Those Closest To Madoff Got Burned Too Victims on same office floor
Those Closest To Madoff Got Burned Too
Liz Moyer, 02.06.09, 04:00 PM EST
Perhaps the biggest riddle in the Madoff case is how people on the same office floor got scammed.
While it's hard to understand how thousands of investors around the world could have been duped by fund manager Bernard Madoff, it is even more difficult to figure how it happened to people down the hall.
While lawmakers blame regulators for failing to pick up on the fraud, it's clear from court documents that dozens of opportunities were missed to catch it, even by those who were closest to the action. More than one dozen individuals or entities listed in a 162-page court document filed Wednesday had an address listed at Madoff's firm, Bernard Madoff Investment Securities.
For some of these individuals, the address was purely administrative. But not all. One, Noel Levine, had an office on the very floor the fraud was alleged to have been carried out. Levine's real estate investment company, Troon Management, has an address on the 17th floor of 885 Third Avenue in Manhattan. Bernard Madoff Investment Securities occupied the 17th through 19th floors of that building, and the investment advisory business (alleged Ponzi operation) Madoff himself ran was run on the 17th floor. Levine could not be reached for comment.
Levine and his wife, New York socialite Harriette Levine, are listed a half-dozen times as Madoff account holders, either through her interior design firm, their family foundation or Troon Management.

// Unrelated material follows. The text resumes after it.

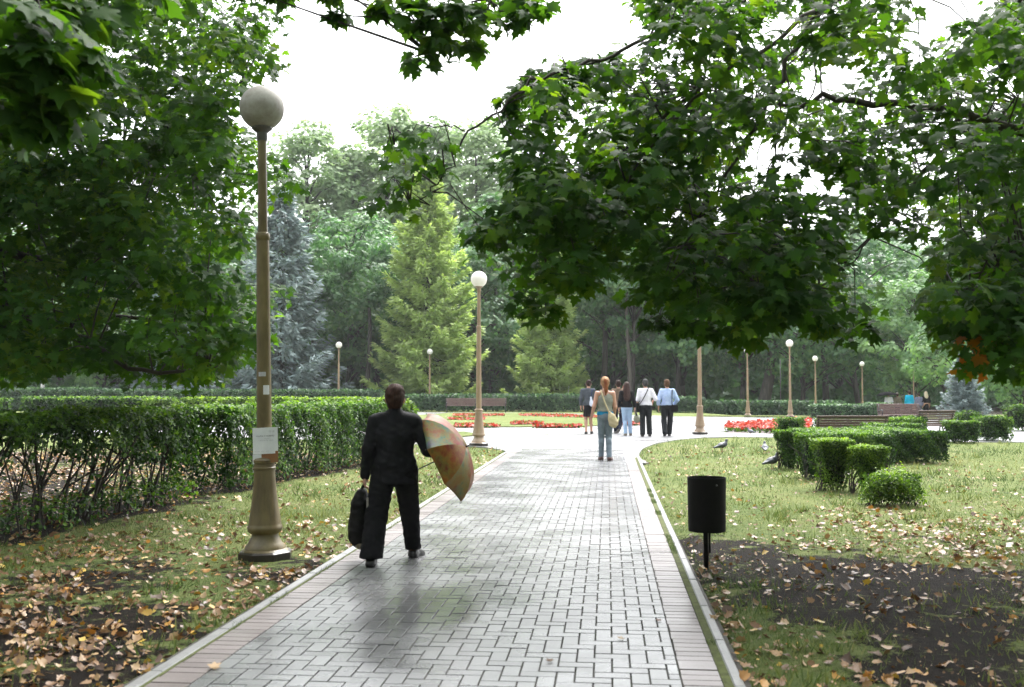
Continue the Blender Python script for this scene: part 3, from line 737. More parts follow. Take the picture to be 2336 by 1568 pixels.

Levine is not as universally famous as some other big victims of the alleged swindle, but he is believed to have lost a substantial fortune. He and his wife travel in New York society and live in a posh Park Avenue apartment building that is also home to Oscar de la Renta. He used to run a company that made bathroom accessories before registering Troon Management in the early 1990s. He is also on the board of a 3-year-old-start up bank in Greenwich, Conn.